An Army Colonel and Bronze Star recipient who helped establish the postwar Afghani judicial system, Crosswhite didn’t elaborate on his decision, but he clearly didn’t agree with Melrose’s reasoning. 

“It was the appropriate ruling,” Smathers said. “As the judge said, these are emotional issues, but you have to follow the law. The school board is given the obligation and responsibility to make wise decisions based on resources, and to allocate where schools are, and which students go to specific schools, and that changes with time. The school is closed, both physically and legally, and the judge’s ruling says the same thing. It’s a moot question. The school board followed the law. As resources and funds demographics change, the school system has to change with it. I’ve said before, none of the current school board members wants to close a school, but there are times, and for the reasons it was done in this case, you just have to do that. Your hand is really tied.”
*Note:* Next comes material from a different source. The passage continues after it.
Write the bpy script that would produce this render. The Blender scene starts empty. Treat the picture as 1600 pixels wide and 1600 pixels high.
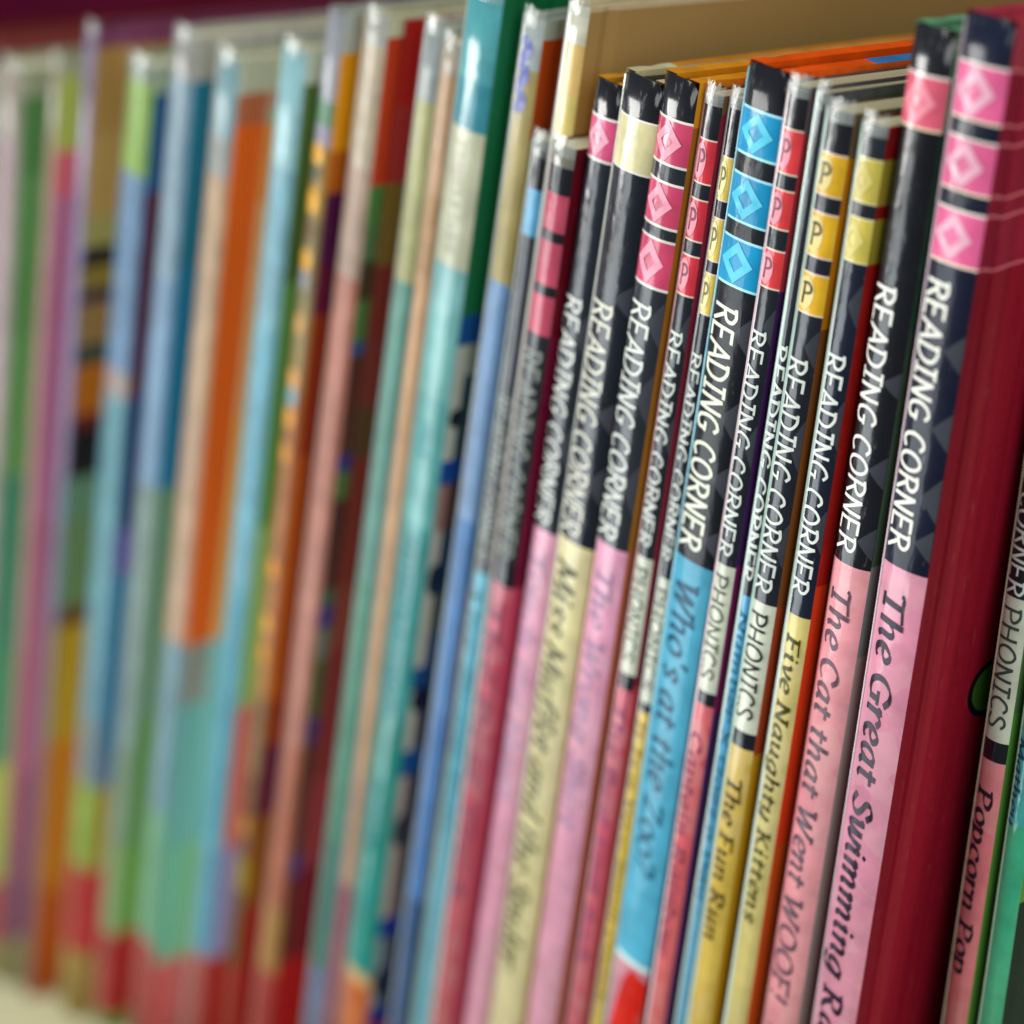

Central was closed this June as a cost-saving measure because of a projected $2.4 million budget shortfall that wasn’t known until the state budget passed in October 2015. 

Melrose’s lawsuit alleges that open meeting laws and school board policy were violated, and that the mandated study of the effects of the closure may not have been thorough enough. 

Despite the adverse ruling, this isn’t the end of the case, said Melrose. 

“The rest of the lawsuit is continuing, and we’ll be able to engage in discovery to find out other details in the case, and eventually we’ll be able to present to the court the issues concerning the open meeting law, the violation of board policy, and whether they did the study correctly or not,” he said.